# [THE TASK]
Go through the listing and set it down exactly, leaving out its pictures.

# [PROVIDED DATA]
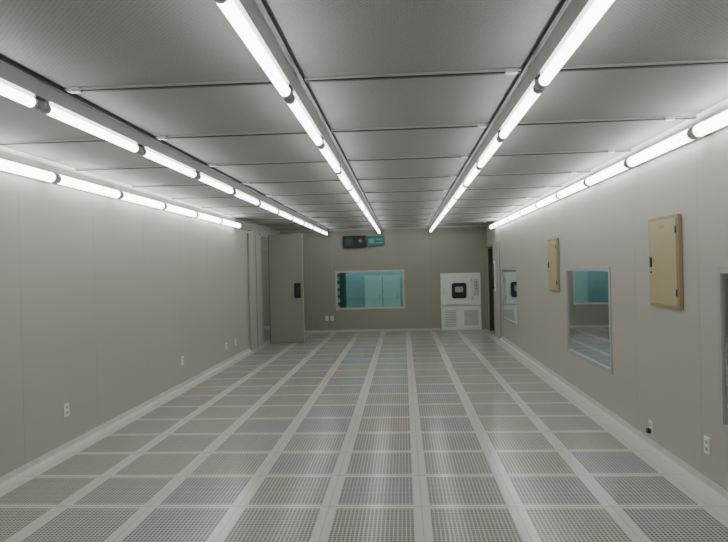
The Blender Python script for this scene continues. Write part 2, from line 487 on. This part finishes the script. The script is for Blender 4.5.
mb.cyl((x1 - .11, yl - .05, 1.05), (x1 - .11, yl - .05, 1.21), .010, M_ALUD, 12)
mb.box(x1 - .12, x1 - .10, yl - .05, yl - .018, 1.05, 1.07, M_ALUD); mb.box(x1 - .12, x1 - .10, yl - .05, yl - .018, 1.19, 1.21, M_ALUD)
mb.done('leaf_open', root)

# ------------------------------------------------------------------ right sliding door
root = empty('door_2')
mb = MB()
mb.box(XR - .012, XR + T, 14.15, 14.19, 0, 2.02, M_ALUD); mb.box(XR - .012, XR + T, 15.11, 15.15, 0, 2.02, M_ALUD)
mb.box(XR - .012, XR + T, 14.19, 15.11, 1.98, 2.02, M_ALUD)
mb.box(XR + .07, XR + .10, 14.19, 15.11, 0, 1.98, M_DARK)  # near-black sheet stands in for the shade inside the open doorway
mb.done('frame', root)
mb = MB()
mb.box(XR - .045, XR - .01, 13.42, 14.14, .02, 2.04, M_WALL, .004)
mb.box(XR - .05, XR, 13.42, 15.2, 2.04, 2.08, M_GRID, .004)
mb.box(XR - .055, XR - .045, 13.80, 14.00, 1.0, 1.68, M_OUT, .003)
mb.cyl((XR - .09, 13.90, 1.05), (XR - .09, 13.90, 1.62), .022, M_BLACK)
for z in (1.08, 1.58): mb.box(XR - .09, XR - .05, 13.89, 13.91, z, z + .02, M_BLACK)
mb.done('leaf', root)

# ------------------------------------------------------------------ world & camera
w = bpy.data.worlds.new('world'); S.world = w; w.use_nodes = True
w.node_tree.nodes['Background'].inputs[0].default_value = (0.02, 0.022, 0.024, 1)
w.node_tree.nodes['Background'].inputs[1].default_value = 0.5

cam = bpy.data.cameras.new('camera'); cam.sensor_width = 36; cam.lens = 618 / 728 * 36
cam.clip_start = .05; cam.clip_end = 100
co = bpy.data.objects.new('camera', cam); COL.objects.link(co)
Mx = Matrix.Rotation(math.radians(3.61), 4, 'Z') @ Matrix.Rotation(math.radians(90 - .195), 4, 'X') @ Matrix.Rotation(math.radians(-1.375), 4, 'Z')
co.matrix_world = Matrix.Translation((0, 0, 1.57)) @ Mx
S.camera = co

# [WRITTEN SOLUTION]
The Blender Python script for this scene continues. Write part 2, from line 487 on. This part finishes the script. The script is for Blender 4.5.
mb.cyl((x1 - .11, yl - .05, 1.05), (x1 - .11, yl - .05, 1.21), .010, M_ALUD, 12)
mb.box(x1 - .12, x1 - .10, yl - .05, yl - .018, 1.05, 1.07, M_ALUD); mb.box(x1 - .12, x1 - .10, yl - .05, yl - .018, 1.19, 1.21, M_ALUD)
mb.done('leaf_open', root)

# ------------------------------------------------------------------ right sliding door
root = empty('door_2')
mb = MB()
mb.box(XR - .012, XR + T, 14.15, 14.19, 0, 2.02, M_ALUD); mb.box(XR - .012, XR + T, 15.11, 15.15, 0, 2.02, M_ALUD)
mb.box(XR - .012, XR + T, 14.19, 15.11, 1.98, 2.02, M_ALUD)
mb.box(XR + .07, XR + .10, 14.19, 15.11, 0, 1.98, M_DARK)  # near-black sheet stands in for the shade inside the open doorway
mb.done('frame', root)
mb = MB()
mb.box(XR - .045, XR - .01, 13.42, 14.14, .02, 2.04, M_WALL, .004)
mb.box(XR - .05, XR, 13.42, 15.2, 2.04, 2.08, M_GRID, .004)
mb.box(XR - .055, XR - .045, 13.80, 14.00, 1.0, 1.68, M_OUT, .003)
mb.cyl((XR - .09, 13.90, 1.05), (XR - .09, 13.90, 1.62), .022, M_BLACK)
for z in (1.08, 1.58): mb.box(XR - .09, XR - .05, 13.89, 13.91, z, z + .02, M_BLACK)
mb.done('leaf', root)

# ------------------------------------------------------------------ world & camera
w = bpy.data.worlds.new('world'); S.world = w; w.use_nodes = True
w.node_tree.nodes['Background'].inputs[0].default_value = (0.02, 0.022, 0.024, 1)
w.node_tree.nodes['Background'].inputs[1].default_value = 0.5

cam = bpy.data.cameras.new('camera'); cam.sensor_width = 36; cam.lens = 618 / 728 * 36
cam.clip_start = .05; cam.clip_end = 100
co = bpy.data.objects.new('camera', cam); COL.objects.link(co)
Mx = Matrix.Rotation(math.radians(3.61), 4, 'Z') @ Matrix.Rotation(math.radians(90 - .195), 4, 'X') @ Matrix.Rotation(math.radians(-1.375), 4, 'Z')
co.matrix_world = Matrix.Translation((0, 0, 1.57)) @ Mx
S.camera = co